Retype the opening lines of the data exactly, stopping after the line that contains "s_a.ring(150, 147, 14, 2, (255, 240, 225), 6, 24);". Skip every picture.

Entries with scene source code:
— START —

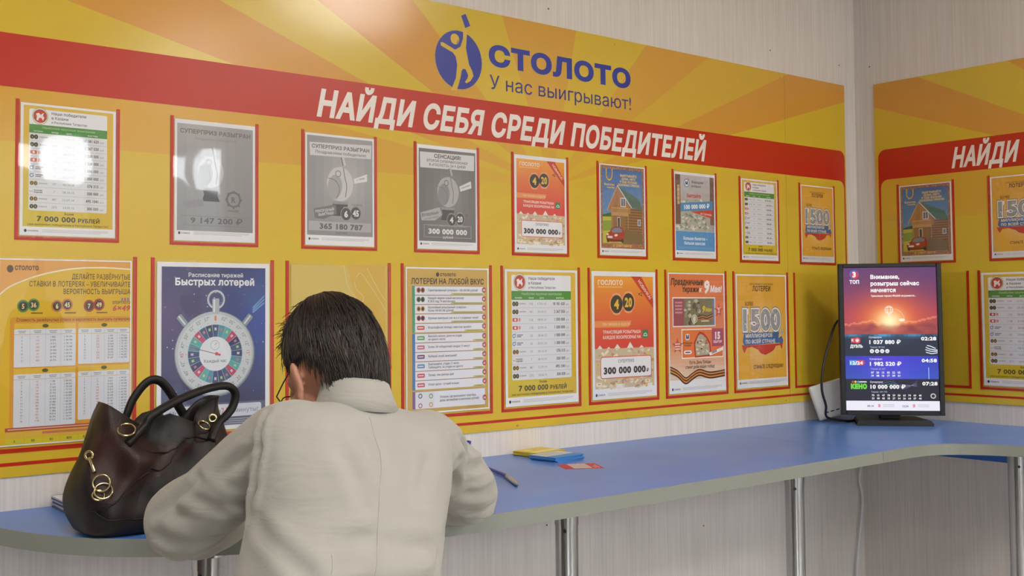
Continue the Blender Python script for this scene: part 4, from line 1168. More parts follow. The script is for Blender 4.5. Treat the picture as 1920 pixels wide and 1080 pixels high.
def sunset(u, v):
    d = math.hypot((u - .49) * 1.15, (v - .80) * 1.0)
    g = math.exp(-(d / .17) ** 2); g2 = math.exp(-(d / .40) ** 2); g3 = math.exp(-((v - .8) / .45) ** 2)
    c = [88 + 80 * g3, 40 + 14 * g3, 104 - 22 * g3]
    c = [c[0] + (250 - c[0]) * g2, c[1] + (122 - c[1]) * g2 * .95, c[2] + (30 - c[2]) * g2 * .8]
    c = [c[i] + ((255, 248, 190)[i] - c[i]) * g for i in range(3)]
    hz = .84 + .05 * noise.noise(Vector((u * 5, 1.3, 0))) + .035 * noise.noise(Vector((u * 15, 4, 0))) - .07 * max(0, u - .66) / .34
    if v > hz:
        k = min(1, (v - hz) / .05) * (1 - .8 * g)
        n = noise.noise(Vector((u * 9, v * 12, 0))) * .5 + .5
        c = [c[0] + (120 + 80 * n - c[0]) * k, c[1] + (44 + 46 * n - c[1]) * k, c[2] + (56 + 20 * n - c[2]) * k]
    elif v > hz - .03 and abs(u - .5) > .12:
        c = [c[0] + (255 - c[0]) * .4, c[1] + (190 - c[1]) * .4, c[2] + (120 - c[2]) * .4]
    return tuple(c)
s_a.rect(0, 0, 308, 493, (24, 32, 56), 1)
s_a.grid(0, 0, 308, 231, 64, 60, sunset, 2)
SWH = (250, 248, 250)
s_a.ell(37, 23, 16, 16, (70, 90, 180), 3, 24); s_a.ell(39, 25, 13, 13, (206, 40, 70), 3.3, 20); s_a.text('3', 37, 32, 18, SWH, 6, 'c', .045); s_a.text('ТОП', 37, 55, 12, SWH, 6, 'c', .045, fit=32)
for t, y, w in (('Внимание,', 39, 96), ('розыгрыш сейчас', 62, 161), ('начнется', 85, 83)): s_a.text(t, 91, y, 13.5, SWH, 6, 'l', .042, fit=w)
s_a.text('Трансляция тиража №62028 загружается...', 91, 101, 6, SWH, 6, 'l', .03, fit=149)
s_a.ring(150, 147, 14, 2, (255, 240, 225), 6, 24); s_a.ring(150, 147, 7, 1.4, (255, 240, 225), 6, 20, ry=14); s_a.rect(136, 146, 28, 1.5, (255, 240, 225), 6); s_a.rect(139, 139, 22, 1.3, (255, 240, 225), 6); s_a.rect(139, 153, 22, 1.3, (255, 240, 225), 6)
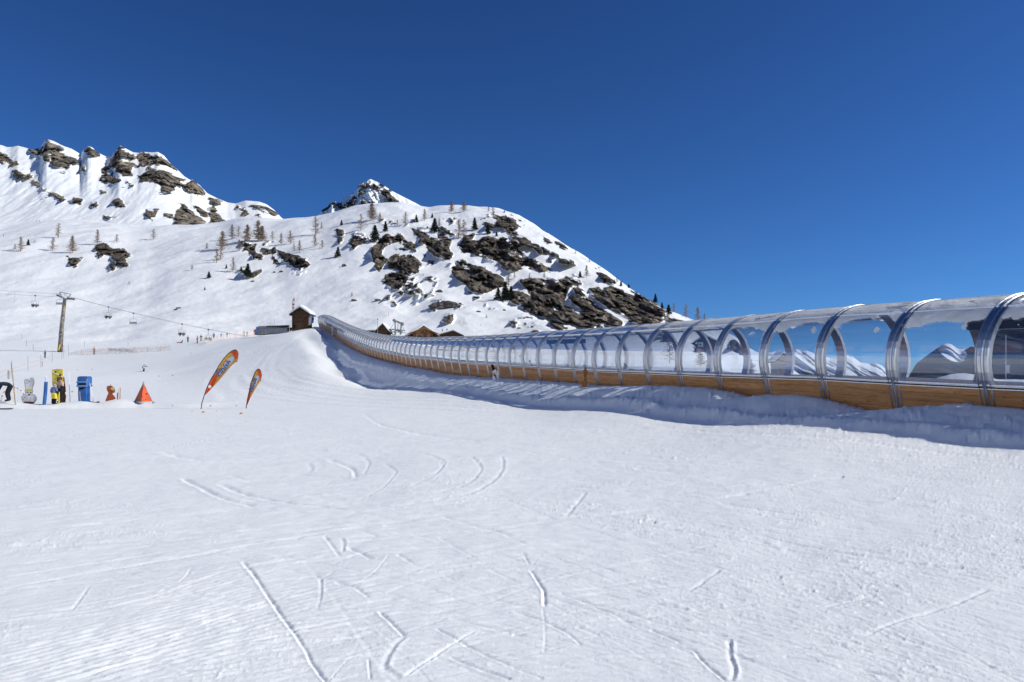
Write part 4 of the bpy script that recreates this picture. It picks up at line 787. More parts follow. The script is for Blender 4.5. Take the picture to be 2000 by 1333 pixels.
def person(loc, face, H, pose, jacket, trousers, head, label, boots=None, cat='person', skis=None, asym=None, group=None, bulk=1.0):
    """one continuous body; face = direction (radians, 0 = away from camera, pi = to the camera, +pi/2 = to the left)"""
    p = {k: Vector(v) for k, v in POSES[pose].items()}; k = H/1.75
    mir = lambda v, s: Vector((v.x*s, v.y, v.z))
    V = [p['pel'], p['che'], p['nec'], p['hea']]; R = [(.145,.12),(.165,.125),(.062,.062),(.098,.108)]; E = [(0,1),(1,2),(2,3)]; B = ['j','j','s','s']
    top = p['hea'] + (p['hea']-p['nec'])*.35; V.append(top); R.append((.07,.075)); E.append((3,4)); B.append('s')
    for s in (-1, 1):
        q = dict(p)
        if asym: q.update({kk[:-1]: Vector(vv) for kk, vv in asym.items() if kk[-1] == ('L' if s < 0 else 'R')})
        b = len(V)
        V += [mir(q['sh'],s), mir(q['el'],s), mir(q['ha'],s), mir(q['ha'],s) + (q['ha']-q['el']).normalized()*.09 + Vector((0,0,-.01)), mir(q['ha'],s) + Vector((-s*.05,.035,-.02))]
        R += [(.085,.08),(.062,.062),(.042,.04),(.034,.028),(.020,.018)]; E += [(1,b),(b,b+1),(b+1,b+2),(b+2,b+3),(b+2,b+4)]; B += ['j','j','g','g','g']
        b = len(V)
        V += [mir(q['hi'],s), mir(q['kn'],s), mir(q['an'],s), mir(q['to'],s)]; R += [(.115,.12),(.085,.085),(.068,.075),(.05,.045)]; E += [(0,b),(b,b+1),(b+1,b+2),(b+2,b+3)]; B += ['t','t','b','b']
    me = bpy.data.meshes.new('tmp'); me.from_pydata([v*k for v in V], E, []); ob = bpy.data.objects.new('tmp', me); COL.objects.link(ob)
    md = ob.modifiers.new('s', 'SKIN'); sv = me.skin_vertices[0].data
    for i, r in enumerate(R): q_ = k*(bulk if not 2 <= i <= 4 else 1); sv[i].radius = (r[0]*q_, r[1]*q_)
    sv[0].use_root = True
    ob.modifiers.new('u', 'SUBSURF').levels = 1
    bpy.context.view_layer.update()
    m2 = bpy.data.meshes.new_from_object(ob.evaluated_get(bpy.context.evaluated_depsgraph_get())); bpy.data.objects.remove(ob); bpy.data.meshes.remove(me)
    m2.name = 'body'; m2.materials.clear()
    slots = {'j': jacket, 't': trousers, 's': SKIN, 'g': BLACK, 'b': boots or BLACK}; order = list(slots)
    for q in order: m2.materials.append(slots[q])
    pts = np.array([tuple(v*k) for v in V]); segs = [(pts[a], pts[b], B[b]) for a, b in E]
    for f in m2.polygons:
        c = np.array(f.center); best = 1e9; bb = 'j'
        for a, b, t in segs:
            d = b-a; u = min(max(((c-a)@d)/(d@d), 0), 1); dist = np.linalg.norm(c-a-d*u)
            if dist < best: best, bb = dist, t
        f.material_index = order.index(bb); f.use_smooth = True
    root = thing('person', label, cat, loc, face, group)
    o = bpy.data.objects.new('body', m2); link(o, root)
    hd = V[3]*k; upv = (p['hea']-p['nec']).normalized()
    hb = MB().ball(hd + upv*.035*k + Vector((0,-.02*k,0)), .118*k, .13*k, .115*k, 12, 8); hb.build('helmet', head, root, smooth=True)
    fb = MB().ball(hd + Vector((0,.10*k,.02*k)), .075*k, .035*k, .035*k, 8, 5); fb.build('goggles', GLASSD, root, smooth=True)
    MB().ball(hd + Vector((0,.115*k,-.03*k)), .013*k, .022*k, .02*k, 6, 4).build('nose', SKIN, root, smooth=True)
    if skis:
        for s in (-1, 1):
            b = MB(); b.box(s*.13*k-.04, s*.13*k+.04, -.7, .85, .0, .03); b.box(s*.13*k-.035, s*.13*k+.035, .85, .95, .01, .07); b.build('ski', skis, root)
    return root
def stand_at(u, v, Yn=None):
    g = ground_hit(u, v) if Yn is None else P(u, v, Yn)
    if Yn is not None: g.z = zat(g.x, g.y)
    return g
LG = mat('light_blue_jacket', (.16,.30,.50), .8); WJ = mat('pale_jacket', (.55,.53,.52), .8); YT = mat('yellow_trousers', (.55,.42,.05), .8)
PP = [ # u, v(feet), px height, pose, jacket, trousers, helmet, skis, face deg, label
 (280,726,17,'ski',WJ,GREY,WHITE,BLACK,-90,'skier in pale jacket crouching as they glide right across the open piste'),
 (88,699.5,15,'stand',BLUE,BLACK,BROWN,None,150,'person in bright blue jacket walking beside the left rope fence'),
 (184,693,15.5,'stand',WJ,BLACK,PALEO,None,170,'person in pale jacket and orange hat standing behind the left safety net'),
 (367,669,13.5,'stand',LG,BLACK,GREY,None,160,'person in light blue jacket standing left of the group by the piste net'),
 (385.5,671,15,'stand',RED,RED,BLACK,BLACK,90,'person in red ski suit with an arm held out, nearest the open piste'),
 (392.5,666.5,13,'stand',BLACK,YT,BLACK,BLACK,200,'person in dark jacket and yellow trousers behind the one in red'),
 (403,665,7.5,'stand',GREY,BLACK,GREY,None,180,'small child in grey behind the left end of the piste net'),
 (408.5,665,7,'stand',BLACK,BLACK,BROWN,None,180,'small child in black just behind the piste net, next to the grey one'),
 (417.5,662,12,'stand',BLUE2,BLACK,BLUE,None,180,'person in blue jacket standing tall behind the piste net'),
 (432,660,9,'stand',LG,GREY,GREY,None,150,'person in pale blue half hidden behind the middle of the piste net'),
 (443.5,659,9,'stand',BLACK,BROWN,BLACK,None,180,'person in dark jacket half hidden behind the middle of the piste net'),
 (477,657,11,'stand',WJ,PINK,WHITE,None,180,'person in whitish clothing at the right end of the piste net'),
 (482.5,657,9.5,'stand',BLACK,BROWN,BLACK,None,180,'person in black at the right end of the piste net'),
 (353,671,13,'down',BLACK,RED,BLACK,None,100,'person sitting on the snow with legs stretched out near the lift'),
 (864,648.5,6,'stand',BLACK,BLACK,BLACK,None,180,'left one of two tiny figures on the snow above the rightmost chalet'),
 (873,648,6.5,'stand',BLACK,BLACK,BLACK,None,180,'right one of two tiny figures on the snow above the rightmost chalet'),
 (71,434,3.6,'stand',GREY,BLACK,BLACK,None,180,'left one of two specks of skiers high on the bowl'),
 (77.5,434,3.6,'stand',BLACK,BLACK,BLACK,None,180,'right one of two specks of skiers high on the bowl'),
 (6.5,462,4.2,'stand',BLACK,BLACK,BLACK,None,180,'lone speck of a skier at the left edge high on the bowl')]
for (u, v, hp, pose, j, t, h, sk, fd, lab) in PP:
    g = ground_hit(u, v); scale = g.y/F*hp
    std = {'stand':1.73, 'ski':1.42, 'down':.86}[pose]; H = scale/std*1.75
    H = min(H, 2.0) if H > 1.2 else max(H, 1.0)
    asym = {'elR': (.42,.0,1.32), 'haR': (.62,.08,1.38)} if 'arm held out' in lab else None
    person(g, math.radians(fd), H, pose, j, t, h, lab, skis=sk, asym=asym)
# ---- children's area, 40 m away
YC = 41.0
def gz(u, Y): g = P(u, 780, Y); return zat(g.x, g.y)
def W(u, v, Y=YC): return P(u, v, Y)
def plate(pts, Y, th, lean=0.0, mi=0, b=None):
    b = b or MB(); b.prism([tuple(p) for p in pts], lambda p, s: W(p[0], p[1], Y) + Vector((0, s*th, 0)), mi); return b
def base_at(u, Y=YC, v=790): g = W(u, v, Y); return Vector((g.x, g.y, zat(g.x, g.y)))
def smooth_poly(pts, n=4):
    p = np.array(pts+[pts[0]], float); m = len(pts); out = []
    for i in range(m):
        p0, p1, p2, p3 = p[(i-1) % m], p[i], p[(i+1) % m], p[(i+2) % m]
        for k in range(n):
            t = k/n; out.append(tuple(.5*((2*p1)+(-p0+p2)*t+(2*p0-5*p1+4*p2-p3)*t*t+(-p0+3*p1-3*p2+p3)*t**3)))
    return out
# bent-over adult at the left edge
person(base_at(16, 40.6), math.radians(105), 1.72, 'bend', DARKBLUE, BLACK, GREY, 'adult in dark jacket bending over in the hoop at the left edge', boots=BLACK)
b0_ = base_at(8, 41.2)
T_ = Th('play_hoop', 'thin orange and white striped hoop arching over the bending adult', 'hoop', b0_)
for seg in range(22):
    a0, a1 = math.pi*seg/22, math.pi*(seg+1)/22
    pts = [W(26-25*math.cos(a), 797-40*math.sin(a)**.75, 41.2) for a in (a0, (a0+a1)/2, a1)]
    T_.part('hoop_segment', MB().tube(pts, .022, 6), ORANGE if seg % 2 else WHITE)
pts = [W(22,705,40.2), W(25,735,40.2), W(28,770,40.2), W(31,798,40.2)]
plain('bamboo_pole', MB().tube(pts, [.018,.022,.025,.03], 7), BAMBOO, 'leaning bamboo pole standing left of the white rabbit board', 'pole', base=base_at(31, 40.2))
# rabbit board
rb_ = base_at(57, 41); T_ = Th('rabbit_cutout', 'white rabbit-shaped plywood board with outlined ears and yellow headband', 'cutout board', rb_)
body = smooth_poly([(45,786),(42,778),(44,773),(48,771),(50,768),(48.5,763),(50,760),(48.5,752),(48,744),(51,741.5),(56,742),(57,747),(60,739.5),(64,738.5),(67,743),(66.5,751),(63.5,759),(64.5,764),(62.5,769),(66,771),(70,774),(72,780),(68,786),(66,788),(48,788)], 3)
T_.part('board', plate(body, 41, .025), WHITE)
ol = MB(); 
def line(b, pts, Y, r=.012): b.tube([W(u, v, Y) for u, v in pts], r, 5)
line(ol, body+[body[0]], 40.992, .009)
for l in ([(49,746),(52,750),(56,748)],[(59,757),(60,747),(63,742),(65,747),(63,757)],[(52,788),(53,780),(55,776)],[(58,788),(59,780),(61,776)],[(48,775),(46,781),(48,786)],[(67,775),(70,780),(67,786)],[(50,768),(54,766)],[(60,766),(64,768)]): line(ol, l, 40.99, .0055)
T_.part('painted_outline', ol, BROWN)
T_.part('headband', plate([(52,760),(62.5,760),(62.5,764),(52,764)], 40.98, .015), YEL)
hd_ = MB(); hd_.ball(W(56.5,771.5,40.97), .05, .03, .05); T_.part('nose', hd_, BROWN)
e_ = MB(); e_.ball(W(54,767,40.97), .025,.02,.03); e_.ball(W(59.5,767,40.97), .025,.02,.03); T_.part('eyes', e_, BLACK)
T_.part('banner', plate([(47,785.2),(66,785.2),(65,789),(48,789)], 40.97, .02), BROWN)
for u in (53.5, 58): T_.part('stake', MB().tube([W(u,788,41.01), W(u,798,41.01)], .025, 6), WHITE)
# blue padded post with white hand
pb_ = base_at(85, 40.6); T_ = Th('padded_post', 'blue foam padded post with a small white hand sign on top', 'padded post', pb_)
T_.part('padding', MB().tube([W(90,746,40.6), W(88.5,770,40.6), W(85.5,797.5,40.6)], [.085,.09,.085], 14), BLUE, smooth=False)
T_.part('post', MB().tube([W(90,735,40.62), W(90,747,40.62)], .03, 8), WHITE)
hnd = smooth_poly([(88,744),(87,740),(86.8,737),(88,736.5),(88.4,734.5),(89.4,733.8),(90.2,734.2),(90.6,736.5),(91.8,737.4),(91.6,741),(91,744)], 2); T_.part('hand_sign', plate(hnd, 40.58, .02), WHITE)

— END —

§ Reply to the exercise:
Continue the Blender Python script for this scene: part 4, from line 1168. More parts follow. The script is for Blender 4.5. Treat the picture as 1920 pixels wide and 1080 pixels high.
def sunset(u, v):
    d = math.hypot((u - .49) * 1.15, (v - .80) * 1.0)
    g = math.exp(-(d / .17) ** 2); g2 = math.exp(-(d / .40) ** 2); g3 = math.exp(-((v - .8) / .45) ** 2)
    c = [88 + 80 * g3, 40 + 14 * g3, 104 - 22 * g3]
    c = [c[0] + (250 - c[0]) * g2, c[1] + (122 - c[1]) * g2 * .95, c[2] + (30 - c[2]) * g2 * .8]
    c = [c[i] + ((255, 248, 190)[i] - c[i]) * g for i in range(3)]
    hz = .84 + .05 * noise.noise(Vector((u * 5, 1.3, 0))) + .035 * noise.noise(Vector((u * 15, 4, 0))) - .07 * max(0, u - .66) / .34
    if v > hz:
        k = min(1, (v - hz) / .05) * (1 - .8 * g)
        n = noise.noise(Vector((u * 9, v * 12, 0))) * .5 + .5
        c = [c[0] + (120 + 80 * n - c[0]) * k, c[1] + (44 + 46 * n - c[1]) * k, c[2] + (56 + 20 * n - c[2]) * k]
    elif v > hz - .03 and abs(u - .5) > .12:
        c = [c[0] + (255 - c[0]) * .4, c[1] + (190 - c[1]) * .4, c[2] + (120 - c[2]) * .4]
    return tuple(c)
s_a.rect(0, 0, 308, 493, (24, 32, 56), 1)
s_a.grid(0, 0, 308, 231, 64, 60, sunset, 2)
SWH = (250, 248, 250)
s_a.ell(37, 23, 16, 16, (70, 90, 180), 3, 24); s_a.ell(39, 25, 13, 13, (206, 40, 70), 3.3, 20); s_a.text('3', 37, 32, 18, SWH, 6, 'c', .045); s_a.text('ТОП', 37, 55, 12, SWH, 6, 'c', .045, fit=32)
for t, y, w in (('Внимание,', 39, 96), ('розыгрыш сейчас', 62, 161), ('начнется', 85, 83)): s_a.text(t, 91, y, 13.5, SWH, 6, 'l', .042, fit=w)
s_a.text('Трансляция тиража №62028 загружается...', 91, 101, 6, SWH, 6, 'l', .03, fit=149)
s_a.ring(150, 147, 14, 2, (255, 240, 225), 6, 24); s_a.ring(150, 147, 7, 1.4, (255, 240, 225), 6, 20, ry=14); s_a.rect(136, 146, 28, 1.5, (255, 240, 225), 6); s_a.rect(139, 139, 22, 1.3, (255, 240, 225), 6); s_a.rect(139, 153, 22, 1.3, (255, 240, 225), 6)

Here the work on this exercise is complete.